The Office of Ethnic Communities contributes to the journey of New Zealand’s identity through its programmes which are designed to support inclusion across our communities.  We are currently investigating ways to effectively encourage collaboration across our communities to identify localised solutions for challenges facing successful settlement through our Settling In grant funding and workshops.  By encouraging and promoting discussion and participation in matters that are important to all New Zealanders such as language maintenance, voting rights and leadership, communities are able to discover the impact of identity issues by growing understanding and trust amongst one another.

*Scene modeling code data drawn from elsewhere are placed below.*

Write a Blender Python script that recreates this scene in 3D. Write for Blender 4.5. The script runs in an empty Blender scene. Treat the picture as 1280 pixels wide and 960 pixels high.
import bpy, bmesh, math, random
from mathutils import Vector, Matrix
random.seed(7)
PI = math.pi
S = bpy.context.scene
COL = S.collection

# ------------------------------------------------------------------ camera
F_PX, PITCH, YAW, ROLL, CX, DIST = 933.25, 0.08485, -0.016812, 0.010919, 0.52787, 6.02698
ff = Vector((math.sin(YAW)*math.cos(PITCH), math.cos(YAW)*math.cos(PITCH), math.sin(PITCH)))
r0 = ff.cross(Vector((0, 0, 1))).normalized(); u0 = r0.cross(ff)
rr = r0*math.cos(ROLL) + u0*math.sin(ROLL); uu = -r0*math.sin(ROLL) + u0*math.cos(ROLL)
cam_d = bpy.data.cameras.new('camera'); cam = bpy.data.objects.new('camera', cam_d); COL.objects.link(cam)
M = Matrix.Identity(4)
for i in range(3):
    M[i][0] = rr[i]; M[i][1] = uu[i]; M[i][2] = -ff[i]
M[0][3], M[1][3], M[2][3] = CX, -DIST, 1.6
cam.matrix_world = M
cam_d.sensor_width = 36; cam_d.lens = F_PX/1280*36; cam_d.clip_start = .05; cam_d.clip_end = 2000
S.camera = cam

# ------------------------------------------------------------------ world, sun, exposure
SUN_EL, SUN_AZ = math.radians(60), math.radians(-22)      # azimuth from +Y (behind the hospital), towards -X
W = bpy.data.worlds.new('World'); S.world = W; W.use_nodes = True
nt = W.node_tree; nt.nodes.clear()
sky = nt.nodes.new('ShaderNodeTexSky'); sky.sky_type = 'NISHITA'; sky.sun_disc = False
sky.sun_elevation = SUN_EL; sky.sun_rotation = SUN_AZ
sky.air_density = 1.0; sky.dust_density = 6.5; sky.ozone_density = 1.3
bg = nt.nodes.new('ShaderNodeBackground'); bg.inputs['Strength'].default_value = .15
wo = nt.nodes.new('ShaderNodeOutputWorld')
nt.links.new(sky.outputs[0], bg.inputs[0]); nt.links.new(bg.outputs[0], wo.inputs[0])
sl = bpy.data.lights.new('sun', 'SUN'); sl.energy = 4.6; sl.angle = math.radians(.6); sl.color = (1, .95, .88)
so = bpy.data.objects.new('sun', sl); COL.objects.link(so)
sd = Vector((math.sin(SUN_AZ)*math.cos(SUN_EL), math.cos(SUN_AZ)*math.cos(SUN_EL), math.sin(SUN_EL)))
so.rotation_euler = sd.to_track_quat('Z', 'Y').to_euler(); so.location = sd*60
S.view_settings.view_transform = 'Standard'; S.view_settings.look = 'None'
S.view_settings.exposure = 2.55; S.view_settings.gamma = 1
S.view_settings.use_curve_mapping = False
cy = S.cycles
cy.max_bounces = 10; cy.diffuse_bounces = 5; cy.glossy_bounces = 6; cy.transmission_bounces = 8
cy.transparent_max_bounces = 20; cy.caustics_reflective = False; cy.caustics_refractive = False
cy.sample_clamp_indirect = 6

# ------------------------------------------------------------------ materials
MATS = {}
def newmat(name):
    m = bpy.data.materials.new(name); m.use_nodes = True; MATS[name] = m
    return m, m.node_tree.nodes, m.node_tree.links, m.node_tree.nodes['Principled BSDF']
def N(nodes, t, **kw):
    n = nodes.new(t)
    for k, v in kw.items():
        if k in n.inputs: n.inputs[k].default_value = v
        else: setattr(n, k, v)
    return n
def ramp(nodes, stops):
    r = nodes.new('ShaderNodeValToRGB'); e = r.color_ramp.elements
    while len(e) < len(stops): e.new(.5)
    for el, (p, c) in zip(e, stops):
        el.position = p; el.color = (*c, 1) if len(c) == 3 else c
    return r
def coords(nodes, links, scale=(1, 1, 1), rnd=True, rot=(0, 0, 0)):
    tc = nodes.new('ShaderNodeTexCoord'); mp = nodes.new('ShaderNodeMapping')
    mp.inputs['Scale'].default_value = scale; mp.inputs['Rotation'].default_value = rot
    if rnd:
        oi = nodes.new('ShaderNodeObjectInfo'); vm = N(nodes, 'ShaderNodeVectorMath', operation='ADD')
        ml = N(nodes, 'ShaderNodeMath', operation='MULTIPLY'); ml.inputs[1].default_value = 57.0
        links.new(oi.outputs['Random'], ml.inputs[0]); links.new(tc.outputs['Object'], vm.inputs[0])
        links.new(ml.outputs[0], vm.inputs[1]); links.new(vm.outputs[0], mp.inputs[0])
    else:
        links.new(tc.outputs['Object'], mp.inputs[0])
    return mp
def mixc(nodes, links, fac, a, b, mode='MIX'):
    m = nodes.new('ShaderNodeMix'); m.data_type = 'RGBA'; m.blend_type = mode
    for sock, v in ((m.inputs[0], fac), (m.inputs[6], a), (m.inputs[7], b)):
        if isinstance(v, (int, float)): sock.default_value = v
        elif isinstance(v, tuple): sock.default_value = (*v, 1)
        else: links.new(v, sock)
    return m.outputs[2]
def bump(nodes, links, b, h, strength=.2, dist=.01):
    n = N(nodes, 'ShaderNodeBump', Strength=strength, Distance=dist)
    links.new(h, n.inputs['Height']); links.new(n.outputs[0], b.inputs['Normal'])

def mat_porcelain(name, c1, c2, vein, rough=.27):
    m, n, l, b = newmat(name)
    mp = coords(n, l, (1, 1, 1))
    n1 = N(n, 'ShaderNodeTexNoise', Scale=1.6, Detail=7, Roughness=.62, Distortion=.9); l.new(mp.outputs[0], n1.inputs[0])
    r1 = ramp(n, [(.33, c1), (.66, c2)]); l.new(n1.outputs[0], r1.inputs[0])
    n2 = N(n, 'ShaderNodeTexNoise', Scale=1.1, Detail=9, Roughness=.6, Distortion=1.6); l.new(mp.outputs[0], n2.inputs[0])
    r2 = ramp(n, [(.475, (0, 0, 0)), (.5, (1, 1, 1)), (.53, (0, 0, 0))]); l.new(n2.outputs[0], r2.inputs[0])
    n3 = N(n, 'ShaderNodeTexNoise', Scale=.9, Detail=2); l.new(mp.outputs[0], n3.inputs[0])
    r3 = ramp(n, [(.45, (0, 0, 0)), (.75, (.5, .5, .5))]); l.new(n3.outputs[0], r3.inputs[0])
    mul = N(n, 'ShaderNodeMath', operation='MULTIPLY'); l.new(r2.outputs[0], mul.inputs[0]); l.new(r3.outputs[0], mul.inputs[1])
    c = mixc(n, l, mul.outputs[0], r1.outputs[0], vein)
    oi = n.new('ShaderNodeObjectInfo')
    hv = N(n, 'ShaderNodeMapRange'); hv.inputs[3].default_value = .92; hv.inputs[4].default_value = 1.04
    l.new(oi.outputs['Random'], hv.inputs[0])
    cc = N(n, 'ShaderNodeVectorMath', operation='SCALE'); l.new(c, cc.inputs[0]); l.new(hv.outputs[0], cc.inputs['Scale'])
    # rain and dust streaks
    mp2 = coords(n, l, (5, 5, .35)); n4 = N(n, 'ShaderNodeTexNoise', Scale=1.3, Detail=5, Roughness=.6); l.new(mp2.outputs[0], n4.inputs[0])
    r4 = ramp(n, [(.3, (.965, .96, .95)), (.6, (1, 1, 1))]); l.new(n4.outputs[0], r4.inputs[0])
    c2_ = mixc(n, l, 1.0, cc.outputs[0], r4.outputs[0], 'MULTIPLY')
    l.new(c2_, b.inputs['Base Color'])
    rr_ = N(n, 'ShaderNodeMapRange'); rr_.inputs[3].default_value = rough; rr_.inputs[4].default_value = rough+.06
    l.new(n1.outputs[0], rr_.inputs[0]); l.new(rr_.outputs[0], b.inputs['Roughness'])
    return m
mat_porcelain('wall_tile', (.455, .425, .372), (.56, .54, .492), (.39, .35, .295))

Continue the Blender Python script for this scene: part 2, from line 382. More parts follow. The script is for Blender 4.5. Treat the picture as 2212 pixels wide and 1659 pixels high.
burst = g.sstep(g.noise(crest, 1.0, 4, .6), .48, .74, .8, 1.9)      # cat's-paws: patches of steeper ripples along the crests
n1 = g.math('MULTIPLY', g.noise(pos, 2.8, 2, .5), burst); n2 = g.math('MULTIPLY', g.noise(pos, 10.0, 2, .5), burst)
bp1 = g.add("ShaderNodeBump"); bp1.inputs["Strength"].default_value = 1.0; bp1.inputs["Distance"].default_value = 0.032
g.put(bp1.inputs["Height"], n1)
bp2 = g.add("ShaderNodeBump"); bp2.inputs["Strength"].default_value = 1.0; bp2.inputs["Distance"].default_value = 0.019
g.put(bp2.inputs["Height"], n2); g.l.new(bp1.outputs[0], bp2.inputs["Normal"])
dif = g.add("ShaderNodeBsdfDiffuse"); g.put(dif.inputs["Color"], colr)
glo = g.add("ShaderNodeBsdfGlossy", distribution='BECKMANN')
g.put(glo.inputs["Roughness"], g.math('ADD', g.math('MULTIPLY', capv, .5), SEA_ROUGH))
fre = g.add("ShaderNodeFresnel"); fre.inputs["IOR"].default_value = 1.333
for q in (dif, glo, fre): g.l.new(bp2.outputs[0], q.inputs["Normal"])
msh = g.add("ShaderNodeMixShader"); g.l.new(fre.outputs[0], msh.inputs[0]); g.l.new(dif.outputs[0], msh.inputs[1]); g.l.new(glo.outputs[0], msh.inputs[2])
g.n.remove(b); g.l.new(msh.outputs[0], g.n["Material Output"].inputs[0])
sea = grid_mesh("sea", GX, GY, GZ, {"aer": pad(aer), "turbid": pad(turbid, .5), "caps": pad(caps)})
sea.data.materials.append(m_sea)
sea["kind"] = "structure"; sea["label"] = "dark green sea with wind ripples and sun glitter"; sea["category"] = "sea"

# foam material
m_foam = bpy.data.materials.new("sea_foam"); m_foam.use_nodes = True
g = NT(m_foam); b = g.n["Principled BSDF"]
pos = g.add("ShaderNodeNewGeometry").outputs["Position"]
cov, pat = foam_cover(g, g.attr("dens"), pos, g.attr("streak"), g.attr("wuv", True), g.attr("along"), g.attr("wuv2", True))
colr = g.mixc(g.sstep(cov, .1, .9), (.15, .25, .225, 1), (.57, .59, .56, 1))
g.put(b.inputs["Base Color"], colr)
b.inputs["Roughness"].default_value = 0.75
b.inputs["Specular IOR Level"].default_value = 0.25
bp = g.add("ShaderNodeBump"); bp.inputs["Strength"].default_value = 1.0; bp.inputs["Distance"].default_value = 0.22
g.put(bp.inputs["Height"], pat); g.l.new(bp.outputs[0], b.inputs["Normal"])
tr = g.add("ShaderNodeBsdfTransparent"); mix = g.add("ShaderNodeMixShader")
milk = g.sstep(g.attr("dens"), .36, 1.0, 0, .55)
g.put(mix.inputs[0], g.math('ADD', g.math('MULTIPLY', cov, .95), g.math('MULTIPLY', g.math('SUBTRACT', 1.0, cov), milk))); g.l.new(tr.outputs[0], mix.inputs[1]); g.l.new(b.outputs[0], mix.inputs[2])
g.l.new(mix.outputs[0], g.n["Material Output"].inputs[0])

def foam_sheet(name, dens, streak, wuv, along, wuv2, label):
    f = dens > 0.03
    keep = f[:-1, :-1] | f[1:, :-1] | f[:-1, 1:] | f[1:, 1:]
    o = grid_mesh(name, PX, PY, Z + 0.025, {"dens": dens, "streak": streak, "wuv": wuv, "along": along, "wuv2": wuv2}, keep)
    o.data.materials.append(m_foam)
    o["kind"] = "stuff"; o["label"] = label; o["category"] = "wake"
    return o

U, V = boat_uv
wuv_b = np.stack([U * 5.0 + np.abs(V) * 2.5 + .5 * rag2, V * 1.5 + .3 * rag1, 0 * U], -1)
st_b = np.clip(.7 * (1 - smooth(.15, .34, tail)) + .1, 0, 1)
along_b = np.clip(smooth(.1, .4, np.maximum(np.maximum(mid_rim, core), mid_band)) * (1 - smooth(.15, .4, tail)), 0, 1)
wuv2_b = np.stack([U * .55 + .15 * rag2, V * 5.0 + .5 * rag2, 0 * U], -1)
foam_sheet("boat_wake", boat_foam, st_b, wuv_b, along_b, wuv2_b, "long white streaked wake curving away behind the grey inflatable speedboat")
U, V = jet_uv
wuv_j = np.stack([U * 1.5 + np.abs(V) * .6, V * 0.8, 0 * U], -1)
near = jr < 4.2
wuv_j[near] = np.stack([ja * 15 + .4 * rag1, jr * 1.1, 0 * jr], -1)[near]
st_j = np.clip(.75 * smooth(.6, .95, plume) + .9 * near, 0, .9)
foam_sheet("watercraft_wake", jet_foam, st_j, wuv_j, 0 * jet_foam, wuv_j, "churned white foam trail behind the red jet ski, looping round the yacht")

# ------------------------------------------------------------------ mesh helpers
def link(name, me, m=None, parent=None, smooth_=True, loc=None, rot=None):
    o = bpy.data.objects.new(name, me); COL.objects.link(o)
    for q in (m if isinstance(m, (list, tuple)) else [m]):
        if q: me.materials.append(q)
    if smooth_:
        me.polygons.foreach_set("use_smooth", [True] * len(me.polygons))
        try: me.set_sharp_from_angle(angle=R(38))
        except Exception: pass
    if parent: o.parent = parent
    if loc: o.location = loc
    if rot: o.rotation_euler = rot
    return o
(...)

Promoting conversations across ethnic groups or intercultural dialogue is one of the ways in which people can be brought together to collaborate. Dialogue and openness should not be about abstract notions of cohesion or integration, but about addressing issues and challenges at a grassroots level and developing practical and appropriate solutions. For example, in recognition of the growing diversity in New Zealand, the Plunket National Board set a goal for the organisation to ‘explore and define an Asian strategy and Asian models of care’ in the organisation. The strategy[3] describes how this will be achieved over the coming five years. Plunket has made this draft available in English, Mandarin, Korean and Hindi so please feel free to provide them feedback. You have until the 31 October.

Even within our own ethnicity and beliefs we are all still unique as individuals.  It is important we retain our uniqueness through our own identity as well as through our heritage in order to grow and thrive.   We must also appreciate and nurture the diversity of our communities and create space for difference to exist while finding ways with one another to appreciate our diversity within a frame of shared values.

Although we are known as a nation of diversity and difference, whatever our culture, heritage or beliefs we are all New Zealanders.  Let’s take heart of the beautiful land we all call home and play our part in promoting this country as a role model for a socially cohesive and harmonious nation so that our next generation can flourish in a safer, more prosperous and thriving New Zealand.